For instance, when she was asked to redesign the Indigenous Learning Research Centre at the Western University in Ontario, she opened up the interior space to connect with the outdoors. She installed an herbal garden, created a round space for ceremonies and gatherings, and integrated Indigenous culture by drawing inspiration from symbols like the turtle. The roof now resembles a curved mushroom cap, with Indigenous symbols cut out of metal sheets.
“If you look at the worldview of Indigenous people, there is this close kinship relationship to nature, so let’s tread lightly on the land and use the gifts of Mother Nature as much as possible,” she says. “Once you do that, you get much closer to sustainability in its truest form. Rather than adding complexity to a building, I think it’s really about simplifying it and increasing our understanding of what it means to live in close association with nature.”

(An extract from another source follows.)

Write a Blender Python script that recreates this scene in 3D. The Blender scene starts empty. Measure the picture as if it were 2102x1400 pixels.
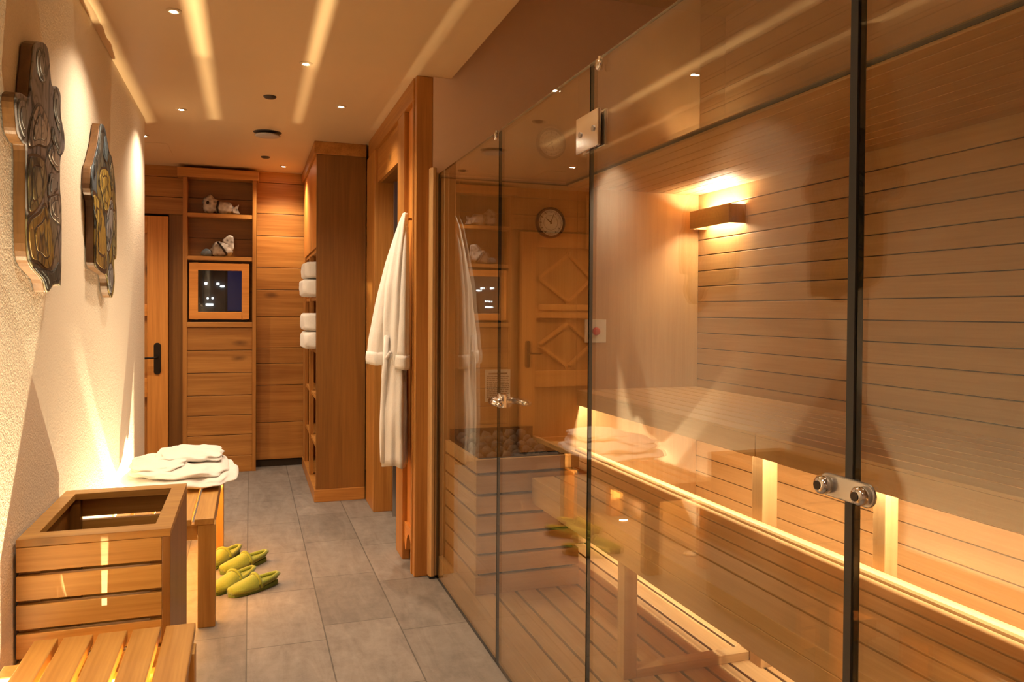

When she studied architecture at the University of Calgary, she found that “Indigenous design was virtually unheard of.” After completing her studies, including a master’s in City Design at the Southern California Institute of Architecture and a Bachelor of Arts in Sociology and Native Studies at the University of Alberta, she spent years working for other architecture firms while developing insights into Indigenous design principles and giving workshops, before starting Tawaw five years ago “to show what it looks like in a more robust way.”
From affordable housing projects on reservations to a parking garage in Phoenix, her work has been buoyed by a renewed interest in Indigenous culture, coupled with a focus on climate resiliency and sustainability. “People are starving for wisdom on this subject,” she says. “The more climate chaos comes to us and to the unsettled nature in some of our urban spaces, the more important this work becomes.” Her passion is working with students, including a new generation of Indigenous people. Dalla Costa often takes her students with her to visit reservations and learn about the culture and needs of its residents. At Arizona State University, such efforts will culminate in a newly created masters in Indigenous placemaking and design that will launch this fall.
Dalla Costa’s vision goes beyond designing individual buildings. She views her designs as “seeds that we plant now for future generations, ideally embedding Indigenous principles in regulatory frameworks of city planning,” she says. “That’s really the next stage of development in rethinking urban environments, you know, set the values, set the principles, set the inspirations, and then let the creatives, the architects, the developers and planners get to work and find a way to bring this home.” She hopes the city of Tempe will vote to implement Original Peoples Design Principles, which include honoring ancestral presence and culturally significant sites, in its urban planning.
Dalla Costa’s ultimate goal is no less than “decolonizing urban spaces, to change the discourse in a city, to productively disrupt the prototype to make it more responsive to culture, with a focus on nature and a focus on bringing people together that not only benefits Indigenous people, but serves everyone from every walk of life.”